The Prodigal: All That I Have Is Yours
We are undoubtedly familiar with the parable associated with this Sunday of preparation for Great Lent, the Prodigal Son. The prodigal son - the younger son - falls prey to the Great Lie, the oldest lie ever told to man: that real life, true riches, and freedom are to be found away from God, outside of the Father’s house. This is the same lie that the serpent told Adam and Eve in the beginning of the human story: “you will be as gods” apart from God. The insinuation is that God created us to be slaves and servants and that we can only escape to a good life - real life -away from and apart from God.
The younger son in the parable believes this lie. He cannot imagine life with his Father as blessed and full and rich, but only as limiting, restricting, and poor. He only begins to understand the true wealth and riches of the Father's house when he is at his lowest, in the lowest poverty and enslavement that he has ever truly known. It is from the pig pen, starving while slopping the hogs, that he says, "I will go back and be as one of my Father’s servants," because even though he now understands the wealth of his Father's house he cannot imagine that he could ever again be a son in that house.
The true riches and wealth that belong to a man in God are clear from the Father’s words to the elder son, who listens to the whispers of the same old lie but who, different from his brother, stays in the Father's house out of a sense of duty. When he is bitter that his Father has received his younger brother back into the fold and complains about his poverty even though he has been dutiful, the Father says these remarkable words: “All that I have is yours.” As Fr Zacharias of Essex says, this is a remarkable statement of our life in Christ, and it is a statement that shows the wicked and deceptive nature of the oldest lie told to man. "All that I have is yours” means that real poverty and enslavement is life apart from God. The promise of independence and being on our own, being our own masters, is a lie. Real freedom and wealth as human beings is spiritual, and it comes from being one with God, dwelling in the Father’s house.
The Bible has a word for this wealth and freedom that is found in the Father’s house. It is called “blessedness". The Psalms use it constantly to describe the life of the man who walks in the way of the Lord, who abides in God’s commandments, who knows God’s ways, etc. Our Lord uses the word in the the Gospels to describe the person who has found their life already in this world immersed in the depths of the Kingdom of God.

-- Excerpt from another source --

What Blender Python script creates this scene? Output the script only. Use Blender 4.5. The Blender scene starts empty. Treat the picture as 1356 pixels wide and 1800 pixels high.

Blessed.
Great Lent is our opportunity to wake up from the Great Lie. Repentance is the possibility of returning to the Father’s house, not as slaves and servants, but as sons. As the Fathers of the Church never tire of saying, “Christ became what we are so that we can become what he is.” Does that sound like poverty? "God became man so that man can become God.” Does that sound like enslavement? Let us, this Lenten season, see the word of the evil one for what it is: a lie to lure us away from the life of blessedness into a slow dying of corruption leading to death. Let us who have become prodigal return home to blessedness. But also, let us who have stayed at home in the Father’s house only out of a sense of duty discover the blessedness that was always everywhere around us. “All that I have is yours.”
With love in Christ, Fr John
“Give me a word!”
Repentance is the renewal of baptism. Repentance is a contract with God for a second life. A penitent is a buyer of humility. Repentance is constant distrust of bodily comfort. Repentance is self- condemning reflection, and carefree self-care. Repentance is the daughter of hope and the renunciation of despair.
+St John Climacus
This life has been given to you for repentance; do not waste it in vain pursuits.
+St Isaac the Syrian
The first stage of grief resembles the return of the prodigal son. For this reason it fills the mourner with dejection and leads him to employ these very words, 'Father, I have sinned against heaven and before Thee, and am no more worthy to be called Thy son. But the consummation of grief resembles the moment when the heavenly Father runs out to meet him and embraces him. And when the son finds himself accepted with such inexpressible compassion and on account of it is filled with great joy and boldness, he receives the Father's embrace and embraces Him in return. Then, entering into the Father's house, he shares together in the feast of divine felicity.